Write out, precisely and in full, each line of the material.

** START **

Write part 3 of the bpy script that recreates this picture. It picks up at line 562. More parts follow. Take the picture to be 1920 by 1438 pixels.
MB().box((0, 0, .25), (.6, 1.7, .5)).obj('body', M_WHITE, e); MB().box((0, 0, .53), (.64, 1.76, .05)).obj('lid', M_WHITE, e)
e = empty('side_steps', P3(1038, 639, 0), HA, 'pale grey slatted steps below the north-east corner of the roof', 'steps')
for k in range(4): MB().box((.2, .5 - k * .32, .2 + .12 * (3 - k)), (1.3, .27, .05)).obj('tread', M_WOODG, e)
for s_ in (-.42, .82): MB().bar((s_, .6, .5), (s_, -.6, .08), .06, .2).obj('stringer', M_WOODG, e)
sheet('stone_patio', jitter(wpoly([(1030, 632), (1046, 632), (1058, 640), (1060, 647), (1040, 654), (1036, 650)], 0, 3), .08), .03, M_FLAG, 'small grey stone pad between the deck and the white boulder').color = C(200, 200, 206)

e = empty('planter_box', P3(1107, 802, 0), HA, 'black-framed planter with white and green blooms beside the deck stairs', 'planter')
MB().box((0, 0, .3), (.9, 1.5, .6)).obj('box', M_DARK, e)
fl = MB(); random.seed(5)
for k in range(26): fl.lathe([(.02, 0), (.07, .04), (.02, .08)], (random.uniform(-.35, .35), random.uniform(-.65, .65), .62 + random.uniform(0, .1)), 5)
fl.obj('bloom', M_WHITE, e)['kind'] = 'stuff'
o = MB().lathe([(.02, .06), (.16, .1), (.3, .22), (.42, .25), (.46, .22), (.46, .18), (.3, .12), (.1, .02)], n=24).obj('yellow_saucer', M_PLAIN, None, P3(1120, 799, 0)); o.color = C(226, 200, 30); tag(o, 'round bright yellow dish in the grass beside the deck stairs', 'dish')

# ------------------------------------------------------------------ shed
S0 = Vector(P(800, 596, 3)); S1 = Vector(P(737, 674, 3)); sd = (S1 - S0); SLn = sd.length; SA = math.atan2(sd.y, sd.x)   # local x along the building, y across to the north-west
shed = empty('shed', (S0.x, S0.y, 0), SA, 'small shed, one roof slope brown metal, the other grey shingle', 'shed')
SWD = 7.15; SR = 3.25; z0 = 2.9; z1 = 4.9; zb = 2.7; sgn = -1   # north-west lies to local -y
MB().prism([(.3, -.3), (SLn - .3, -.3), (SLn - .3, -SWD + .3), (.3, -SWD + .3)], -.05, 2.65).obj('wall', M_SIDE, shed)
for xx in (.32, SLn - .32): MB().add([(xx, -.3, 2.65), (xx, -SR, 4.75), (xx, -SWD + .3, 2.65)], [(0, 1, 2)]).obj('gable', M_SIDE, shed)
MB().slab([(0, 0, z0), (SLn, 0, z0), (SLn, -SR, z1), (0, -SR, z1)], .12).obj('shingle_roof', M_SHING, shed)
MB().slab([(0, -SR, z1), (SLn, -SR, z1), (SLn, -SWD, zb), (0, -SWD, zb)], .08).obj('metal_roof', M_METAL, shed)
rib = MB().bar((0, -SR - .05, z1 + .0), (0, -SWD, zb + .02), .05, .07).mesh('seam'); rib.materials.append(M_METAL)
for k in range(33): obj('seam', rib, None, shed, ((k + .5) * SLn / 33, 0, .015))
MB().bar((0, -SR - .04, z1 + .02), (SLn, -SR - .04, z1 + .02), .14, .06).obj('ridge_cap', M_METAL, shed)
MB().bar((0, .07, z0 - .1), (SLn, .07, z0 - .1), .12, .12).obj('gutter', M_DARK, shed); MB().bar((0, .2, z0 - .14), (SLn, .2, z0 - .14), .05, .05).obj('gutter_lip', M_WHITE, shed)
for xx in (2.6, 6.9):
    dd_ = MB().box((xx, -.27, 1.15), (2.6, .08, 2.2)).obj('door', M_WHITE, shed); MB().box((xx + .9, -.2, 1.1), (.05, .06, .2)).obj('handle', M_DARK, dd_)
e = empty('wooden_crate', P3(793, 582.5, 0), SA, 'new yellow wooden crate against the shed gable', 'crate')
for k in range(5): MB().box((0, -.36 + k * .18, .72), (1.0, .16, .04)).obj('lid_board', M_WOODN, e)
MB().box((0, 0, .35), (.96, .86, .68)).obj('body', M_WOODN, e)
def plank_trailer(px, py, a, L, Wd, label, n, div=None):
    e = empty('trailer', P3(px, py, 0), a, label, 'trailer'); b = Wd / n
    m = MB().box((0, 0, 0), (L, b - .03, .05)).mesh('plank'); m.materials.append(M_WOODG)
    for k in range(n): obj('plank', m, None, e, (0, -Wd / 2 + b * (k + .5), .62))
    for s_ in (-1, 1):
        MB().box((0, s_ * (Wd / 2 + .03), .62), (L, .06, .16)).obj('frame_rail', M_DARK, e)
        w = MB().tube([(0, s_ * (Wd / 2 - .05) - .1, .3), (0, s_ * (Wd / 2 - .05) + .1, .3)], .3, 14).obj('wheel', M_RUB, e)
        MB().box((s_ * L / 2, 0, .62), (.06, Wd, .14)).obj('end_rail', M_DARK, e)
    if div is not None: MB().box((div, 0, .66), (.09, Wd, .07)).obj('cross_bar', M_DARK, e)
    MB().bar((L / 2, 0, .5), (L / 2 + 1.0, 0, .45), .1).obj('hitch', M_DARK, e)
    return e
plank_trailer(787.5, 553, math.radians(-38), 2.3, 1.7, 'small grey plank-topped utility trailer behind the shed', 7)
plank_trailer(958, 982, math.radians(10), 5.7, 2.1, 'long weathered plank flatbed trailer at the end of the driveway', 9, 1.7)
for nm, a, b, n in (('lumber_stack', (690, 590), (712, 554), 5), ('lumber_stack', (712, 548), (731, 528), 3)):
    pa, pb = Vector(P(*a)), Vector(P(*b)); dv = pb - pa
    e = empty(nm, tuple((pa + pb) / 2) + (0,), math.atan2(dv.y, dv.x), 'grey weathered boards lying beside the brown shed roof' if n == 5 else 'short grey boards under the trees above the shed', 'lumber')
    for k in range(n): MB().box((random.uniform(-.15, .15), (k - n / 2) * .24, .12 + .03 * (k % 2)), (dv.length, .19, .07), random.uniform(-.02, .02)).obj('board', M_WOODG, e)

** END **

● **Answer to this exercise**:
Write part 3 of the bpy script that recreates this picture. It picks up at line 562. More parts follow. Take the picture to be 1920 by 1438 pixels.
MB().box((0, 0, .25), (.6, 1.7, .5)).obj('body', M_WHITE, e); MB().box((0, 0, .53), (.64, 1.76, .05)).obj('lid', M_WHITE, e)
e = empty('side_steps', P3(1038, 639, 0), HA, 'pale grey slatted steps below the north-east corner of the roof', 'steps')
for k in range(4): MB().box((.2, .5 - k * .32, .2 + .12 * (3 - k)), (1.3, .27, .05)).obj('tread', M_WOODG, e)
for s_ in (-.42, .82): MB().bar((s_, .6, .5), (s_, -.6, .08), .06, .2).obj('stringer', M_WOODG, e)
sheet('stone_patio', jitter(wpoly([(1030, 632), (1046, 632), (1058, 640), (1060, 647), (1040, 654), (1036, 650)], 0, 3), .08), .03, M_FLAG, 'small grey stone pad between the deck and the white boulder').color = C(200, 200, 206)

e = empty('planter_box', P3(1107, 802, 0), HA, 'black-framed planter with white and green blooms beside the deck stairs', 'planter')
MB().box((0, 0, .3), (.9, 1.5, .6)).obj('box', M_DARK, e)
fl = MB(); random.seed(5)
for k in range(26): fl.lathe([(.02, 0), (.07, .04), (.02, .08)], (random.uniform(-.35, .35), random.uniform(-.65, .65), .62 + random.uniform(0, .1)), 5)
fl.obj('bloom', M_WHITE, e)['kind'] = 'stuff'
o = MB().lathe([(.02, .06), (.16, .1), (.3, .22), (.42, .25), (.46, .22), (.46, .18), (.3, .12), (.1, .02)], n=24).obj('yellow_saucer', M_PLAIN, None, P3(1120, 799, 0)); o.color = C(226, 200, 30); tag(o, 'round bright yellow dish in the grass beside the deck stairs', 'dish')

# ------------------------------------------------------------------ shed
S0 = Vector(P(800, 596, 3)); S1 = Vector(P(737, 674, 3)); sd = (S1 - S0); SLn = sd.length; SA = math.atan2(sd.y, sd.x)   # local x along the building, y across to the north-west
shed = empty('shed', (S0.x, S0.y, 0), SA, 'small shed, one roof slope brown metal, the other grey shingle', 'shed')
SWD = 7.15; SR = 3.25; z0 = 2.9; z1 = 4.9; zb = 2.7; sgn = -1   # north-west lies to local -y
MB().prism([(.3, -.3), (SLn - .3, -.3), (SLn - .3, -SWD + .3), (.3, -SWD + .3)], -.05, 2.65).obj('wall', M_SIDE, shed)
for xx in (.32, SLn - .32): MB().add([(xx, -.3, 2.65), (xx, -SR, 4.75), (xx, -SWD + .3, 2.65)], [(0, 1, 2)]).obj('gable', M_SIDE, shed)
MB().slab([(0, 0, z0), (SLn, 0, z0), (SLn, -SR, z1), (0, -SR, z1)], .12).obj('shingle_roof', M_SHING, shed)
MB().slab([(0, -SR, z1), (SLn, -SR, z1), (SLn, -SWD, zb), (0, -SWD, zb)], .08).obj('metal_roof', M_METAL, shed)
rib = MB().bar((0, -SR - .05, z1 + .0), (0, -SWD, zb + .02), .05, .07).mesh('seam'); rib.materials.append(M_METAL)
for k in range(33): obj('seam', rib, None, shed, ((k + .5) * SLn / 33, 0, .015))
MB().bar((0, -SR - .04, z1 + .02), (SLn, -SR - .04, z1 + .02), .14, .06).obj('ridge_cap', M_METAL, shed)
MB().bar((0, .07, z0 - .1), (SLn, .07, z0 - .1), .12, .12).obj('gutter', M_DARK, shed); MB().bar((0, .2, z0 - .14), (SLn, .2, z0 - .14), .05, .05).obj('gutter_lip', M_WHITE, shed)
for xx in (2.6, 6.9):
    dd_ = MB().box((xx, -.27, 1.15), (2.6, .08, 2.2)).obj('door', M_WHITE, shed); MB().box((xx + .9, -.2, 1.1), (.05, .06, .2)).obj('handle', M_DARK, dd_)
e = empty('wooden_crate', P3(793, 582.5, 0), SA, 'new yellow wooden crate against the shed gable', 'crate')
for k in range(5): MB().box((0, -.36 + k * .18, .72), (1.0, .16, .04)).obj('lid_board', M_WOODN, e)
MB().box((0, 0, .35), (.96, .86, .68)).obj('body', M_WOODN, e)
def plank_trailer(px, py, a, L, Wd, label, n, div=None):
    e = empty('trailer', P3(px, py, 0), a, label, 'trailer'); b = Wd / n
    m = MB().box((0, 0, 0), (L, b - .03, .05)).mesh('plank'); m.materials.append(M_WOODG)
    for k in range(n): obj('plank', m, None, e, (0, -Wd / 2 + b * (k + .5), .62))
    for s_ in (-1, 1):
        MB().box((0, s_ * (Wd / 2 + .03), .62), (L, .06, .16)).obj('frame_rail', M_DARK, e)
        w = MB().tube([(0, s_ * (Wd / 2 - .05) - .1, .3), (0, s_ * (Wd / 2 - .05) + .1, .3)], .3, 14).obj('wheel', M_RUB, e)
        MB().box((s_ * L / 2, 0, .62), (.06, Wd, .14)).obj('end_rail', M_DARK, e)
    if div is not None: MB().box((div, 0, .66), (.09, Wd, .07)).obj('cross_bar', M_DARK, e)
    MB().bar((L / 2, 0, .5), (L / 2 + 1.0, 0, .45), .1).obj('hitch', M_DARK, e)
    return e
plank_trailer(787.5, 553, math.radians(-38), 2.3, 1.7, 'small grey plank-topped utility trailer behind the shed', 7)
plank_trailer(958, 982, math.radians(10), 5.7, 2.1, 'long weathered plank flatbed trailer at the end of the driveway', 9, 1.7)
for nm, a, b, n in (('lumber_stack', (690, 590), (712, 554), 5), ('lumber_stack', (712, 548), (731, 528), 3)):
    pa, pb = Vector(P(*a)), Vector(P(*b)); dv = pb - pa
    e = empty(nm, tuple((pa + pb) / 2) + (0,), math.atan2(dv.y, dv.x), 'grey weathered boards lying beside the brown shed roof' if n == 5 else 'short grey boards under the trees above the shed', 'lumber')
    for k in range(n): MB().box((random.uniform(-.15, .15), (k - n / 2) * .24, .12 + .03 * (k % 2)), (dv.length, .19, .07), random.uniform(-.02, .02)).obj('board', M_WOODG, e)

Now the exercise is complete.